The exercise: Locate the word "Continue" in the material, then show every line that holds it.

>> start

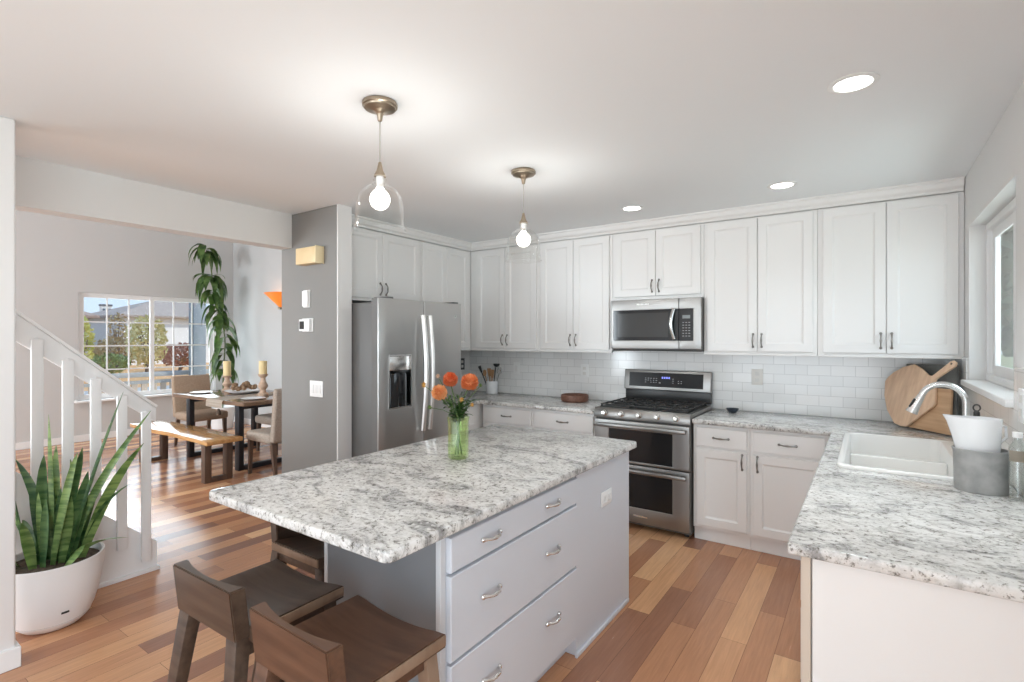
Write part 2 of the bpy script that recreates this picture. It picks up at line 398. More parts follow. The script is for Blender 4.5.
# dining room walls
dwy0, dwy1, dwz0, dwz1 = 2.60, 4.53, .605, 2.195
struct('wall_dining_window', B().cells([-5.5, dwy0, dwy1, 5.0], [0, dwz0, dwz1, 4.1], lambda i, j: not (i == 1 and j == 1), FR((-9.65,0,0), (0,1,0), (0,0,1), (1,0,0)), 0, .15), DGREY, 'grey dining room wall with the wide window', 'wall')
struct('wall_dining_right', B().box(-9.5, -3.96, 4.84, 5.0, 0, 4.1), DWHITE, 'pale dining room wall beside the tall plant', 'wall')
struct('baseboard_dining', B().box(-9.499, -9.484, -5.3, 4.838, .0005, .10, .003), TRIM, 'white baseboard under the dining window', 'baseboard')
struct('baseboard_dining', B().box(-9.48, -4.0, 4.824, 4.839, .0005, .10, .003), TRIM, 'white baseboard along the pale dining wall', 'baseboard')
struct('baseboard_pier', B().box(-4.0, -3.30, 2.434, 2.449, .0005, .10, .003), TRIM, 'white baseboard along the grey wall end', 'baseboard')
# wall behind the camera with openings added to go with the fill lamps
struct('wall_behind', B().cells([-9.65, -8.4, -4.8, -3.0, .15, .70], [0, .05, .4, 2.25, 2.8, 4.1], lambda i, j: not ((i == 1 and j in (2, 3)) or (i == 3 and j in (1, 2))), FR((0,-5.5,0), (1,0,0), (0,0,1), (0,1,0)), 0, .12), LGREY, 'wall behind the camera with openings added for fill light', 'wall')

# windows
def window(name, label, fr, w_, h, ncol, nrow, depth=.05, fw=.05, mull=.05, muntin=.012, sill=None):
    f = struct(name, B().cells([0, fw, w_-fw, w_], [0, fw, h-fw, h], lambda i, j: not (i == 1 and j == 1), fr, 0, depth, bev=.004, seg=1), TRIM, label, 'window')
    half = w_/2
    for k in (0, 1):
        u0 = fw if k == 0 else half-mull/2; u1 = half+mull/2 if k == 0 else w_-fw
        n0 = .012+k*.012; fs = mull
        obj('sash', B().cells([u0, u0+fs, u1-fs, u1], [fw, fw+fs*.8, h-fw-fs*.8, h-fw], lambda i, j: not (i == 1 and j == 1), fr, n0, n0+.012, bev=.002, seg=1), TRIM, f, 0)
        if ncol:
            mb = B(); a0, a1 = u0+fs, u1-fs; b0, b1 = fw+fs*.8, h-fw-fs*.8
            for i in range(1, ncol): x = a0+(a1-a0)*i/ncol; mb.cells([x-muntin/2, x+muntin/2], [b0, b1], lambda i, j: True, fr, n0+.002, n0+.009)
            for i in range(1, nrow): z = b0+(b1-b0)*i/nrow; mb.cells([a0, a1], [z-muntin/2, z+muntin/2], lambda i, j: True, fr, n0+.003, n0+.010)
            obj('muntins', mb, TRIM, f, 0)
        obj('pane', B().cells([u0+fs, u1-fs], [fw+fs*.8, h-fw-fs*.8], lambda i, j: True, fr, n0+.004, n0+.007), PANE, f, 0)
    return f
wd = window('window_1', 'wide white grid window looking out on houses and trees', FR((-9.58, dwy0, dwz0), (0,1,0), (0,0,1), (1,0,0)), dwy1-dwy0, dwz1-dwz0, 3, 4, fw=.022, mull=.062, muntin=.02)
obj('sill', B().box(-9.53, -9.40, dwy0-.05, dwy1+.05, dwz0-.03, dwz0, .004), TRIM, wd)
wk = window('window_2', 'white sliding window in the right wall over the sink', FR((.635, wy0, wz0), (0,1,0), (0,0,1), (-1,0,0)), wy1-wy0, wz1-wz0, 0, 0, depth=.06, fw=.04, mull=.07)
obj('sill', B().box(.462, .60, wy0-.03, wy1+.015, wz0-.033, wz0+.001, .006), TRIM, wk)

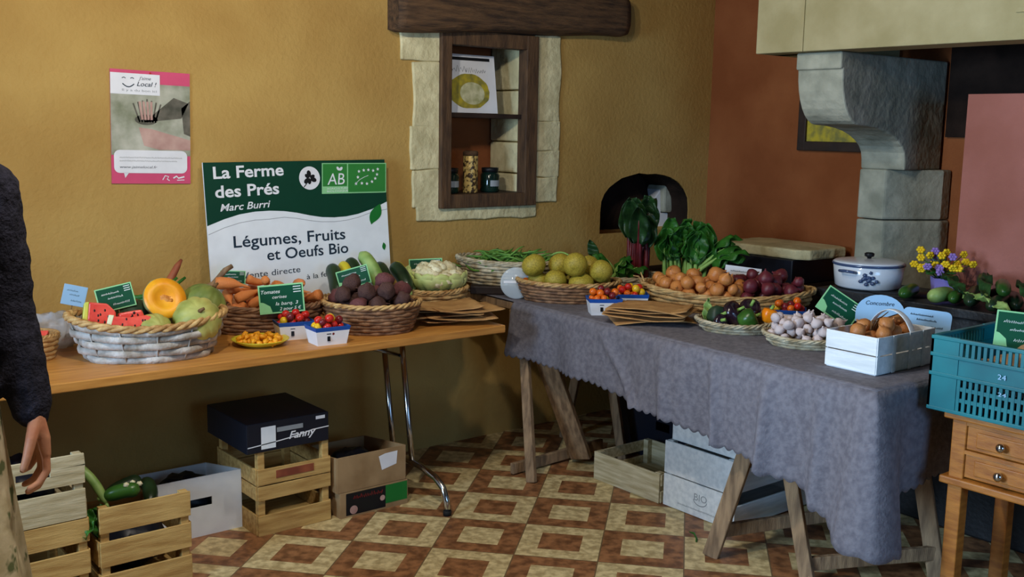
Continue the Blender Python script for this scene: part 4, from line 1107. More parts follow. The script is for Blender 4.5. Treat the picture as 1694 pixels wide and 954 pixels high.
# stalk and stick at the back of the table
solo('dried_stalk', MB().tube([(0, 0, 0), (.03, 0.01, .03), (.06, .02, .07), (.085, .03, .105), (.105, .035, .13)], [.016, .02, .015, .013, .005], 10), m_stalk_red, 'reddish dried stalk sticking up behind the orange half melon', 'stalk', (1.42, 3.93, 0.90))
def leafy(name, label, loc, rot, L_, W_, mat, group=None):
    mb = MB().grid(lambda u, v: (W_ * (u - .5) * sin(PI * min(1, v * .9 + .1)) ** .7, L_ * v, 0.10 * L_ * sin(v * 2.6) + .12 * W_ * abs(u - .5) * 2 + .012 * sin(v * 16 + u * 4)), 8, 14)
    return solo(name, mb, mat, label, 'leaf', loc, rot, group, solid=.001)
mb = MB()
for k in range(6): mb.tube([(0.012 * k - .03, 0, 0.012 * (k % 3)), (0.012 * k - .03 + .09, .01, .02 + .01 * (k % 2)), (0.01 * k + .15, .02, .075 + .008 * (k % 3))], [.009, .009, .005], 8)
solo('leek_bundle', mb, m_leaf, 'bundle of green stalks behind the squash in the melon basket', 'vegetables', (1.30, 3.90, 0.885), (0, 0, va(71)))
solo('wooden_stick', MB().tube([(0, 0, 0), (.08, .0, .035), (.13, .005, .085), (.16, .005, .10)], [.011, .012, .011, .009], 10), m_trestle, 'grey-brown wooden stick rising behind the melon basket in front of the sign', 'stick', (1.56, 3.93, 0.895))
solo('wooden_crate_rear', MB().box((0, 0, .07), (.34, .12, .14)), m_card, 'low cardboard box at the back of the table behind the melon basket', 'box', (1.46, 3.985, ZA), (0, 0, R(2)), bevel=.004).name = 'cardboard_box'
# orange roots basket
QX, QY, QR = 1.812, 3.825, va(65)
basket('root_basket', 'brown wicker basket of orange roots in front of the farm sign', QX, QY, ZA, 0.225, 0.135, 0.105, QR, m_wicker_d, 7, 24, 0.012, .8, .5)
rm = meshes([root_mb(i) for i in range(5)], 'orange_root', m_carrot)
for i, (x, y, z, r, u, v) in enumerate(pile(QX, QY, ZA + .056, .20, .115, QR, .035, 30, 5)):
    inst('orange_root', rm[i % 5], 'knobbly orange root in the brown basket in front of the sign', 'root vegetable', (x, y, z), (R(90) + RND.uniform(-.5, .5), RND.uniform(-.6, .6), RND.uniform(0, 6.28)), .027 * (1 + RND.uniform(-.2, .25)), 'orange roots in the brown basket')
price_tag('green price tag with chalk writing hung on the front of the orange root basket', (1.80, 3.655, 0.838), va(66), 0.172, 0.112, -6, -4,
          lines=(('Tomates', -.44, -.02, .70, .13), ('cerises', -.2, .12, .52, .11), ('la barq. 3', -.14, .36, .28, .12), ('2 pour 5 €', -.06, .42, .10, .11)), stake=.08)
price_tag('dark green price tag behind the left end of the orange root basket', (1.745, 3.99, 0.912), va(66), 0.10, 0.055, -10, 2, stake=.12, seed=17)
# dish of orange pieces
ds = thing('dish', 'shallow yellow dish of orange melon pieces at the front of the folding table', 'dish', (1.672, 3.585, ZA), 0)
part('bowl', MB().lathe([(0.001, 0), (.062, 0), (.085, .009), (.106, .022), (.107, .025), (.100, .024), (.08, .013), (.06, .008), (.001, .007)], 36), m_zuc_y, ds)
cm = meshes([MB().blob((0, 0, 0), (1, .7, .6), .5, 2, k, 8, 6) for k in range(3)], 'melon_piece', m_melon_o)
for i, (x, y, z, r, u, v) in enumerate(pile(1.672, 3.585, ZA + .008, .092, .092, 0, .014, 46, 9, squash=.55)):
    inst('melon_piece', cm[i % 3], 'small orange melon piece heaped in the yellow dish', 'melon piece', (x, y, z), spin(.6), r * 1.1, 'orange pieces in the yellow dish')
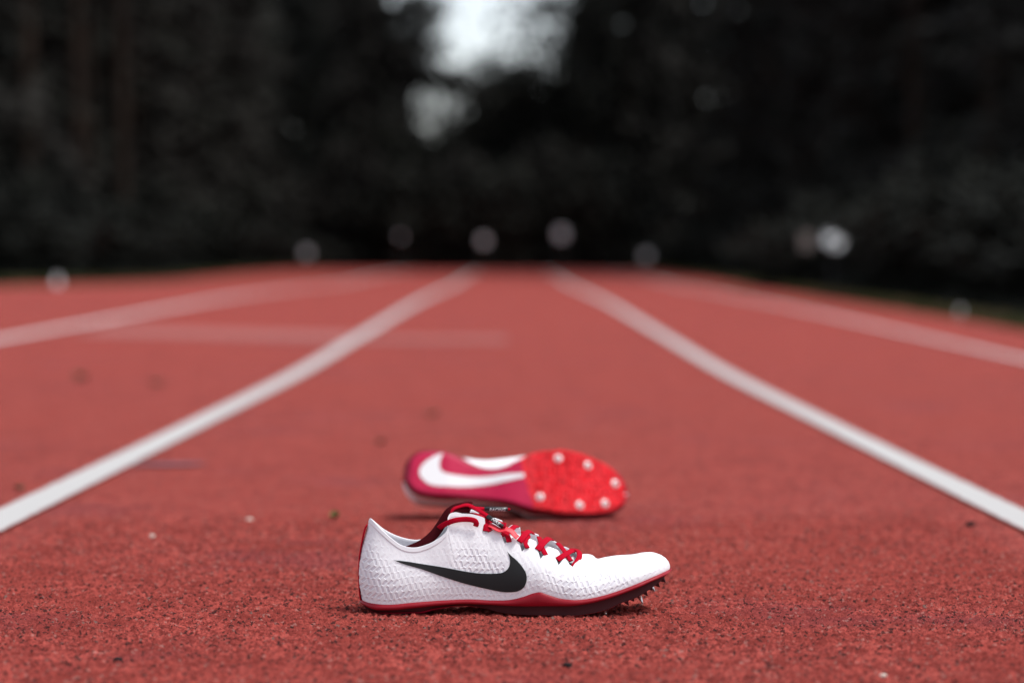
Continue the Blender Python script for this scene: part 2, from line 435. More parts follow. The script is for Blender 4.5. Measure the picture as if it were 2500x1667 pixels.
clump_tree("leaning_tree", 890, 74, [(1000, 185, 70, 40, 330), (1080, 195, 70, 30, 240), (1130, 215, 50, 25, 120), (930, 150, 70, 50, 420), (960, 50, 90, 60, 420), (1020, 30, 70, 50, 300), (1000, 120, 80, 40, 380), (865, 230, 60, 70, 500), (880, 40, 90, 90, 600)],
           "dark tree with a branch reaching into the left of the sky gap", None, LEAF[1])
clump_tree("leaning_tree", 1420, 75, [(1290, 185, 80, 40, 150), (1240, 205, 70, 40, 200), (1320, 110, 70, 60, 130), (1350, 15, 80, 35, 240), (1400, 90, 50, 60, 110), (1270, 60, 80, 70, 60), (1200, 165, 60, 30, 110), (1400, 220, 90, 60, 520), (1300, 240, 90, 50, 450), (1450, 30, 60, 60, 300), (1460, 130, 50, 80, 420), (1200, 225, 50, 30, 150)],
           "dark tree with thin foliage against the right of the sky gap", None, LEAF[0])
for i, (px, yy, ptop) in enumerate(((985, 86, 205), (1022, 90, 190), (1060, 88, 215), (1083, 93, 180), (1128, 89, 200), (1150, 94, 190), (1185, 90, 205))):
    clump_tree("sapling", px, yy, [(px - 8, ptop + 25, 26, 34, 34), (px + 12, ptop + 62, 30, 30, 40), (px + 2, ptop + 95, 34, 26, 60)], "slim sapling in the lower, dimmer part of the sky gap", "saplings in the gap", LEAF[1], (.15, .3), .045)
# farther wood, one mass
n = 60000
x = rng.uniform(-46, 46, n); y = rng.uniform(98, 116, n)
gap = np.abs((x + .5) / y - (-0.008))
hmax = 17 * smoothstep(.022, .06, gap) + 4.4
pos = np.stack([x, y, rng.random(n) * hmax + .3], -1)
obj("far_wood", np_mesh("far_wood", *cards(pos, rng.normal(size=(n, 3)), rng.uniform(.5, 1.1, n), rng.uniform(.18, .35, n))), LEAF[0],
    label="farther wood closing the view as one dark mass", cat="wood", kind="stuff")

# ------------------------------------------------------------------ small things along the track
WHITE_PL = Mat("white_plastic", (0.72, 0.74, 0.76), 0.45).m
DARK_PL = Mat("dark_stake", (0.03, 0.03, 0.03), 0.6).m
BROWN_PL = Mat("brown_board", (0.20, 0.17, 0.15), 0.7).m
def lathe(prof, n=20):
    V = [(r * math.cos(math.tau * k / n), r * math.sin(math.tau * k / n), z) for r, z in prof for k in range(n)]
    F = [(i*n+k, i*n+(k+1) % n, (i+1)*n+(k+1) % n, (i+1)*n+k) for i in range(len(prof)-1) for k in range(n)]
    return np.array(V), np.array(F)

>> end

Exercise output:
Continue the Blender Python script for this scene: part 4, from line 1107. More parts follow. The script is for Blender 4.5. Treat the picture as 1694 pixels wide and 954 pixels high.
Continue the Blender Python script for this scene: part 2, from line 435. More parts follow. The script is for Blender 4.5. Measure the picture as if it were 2500x1667 pixels.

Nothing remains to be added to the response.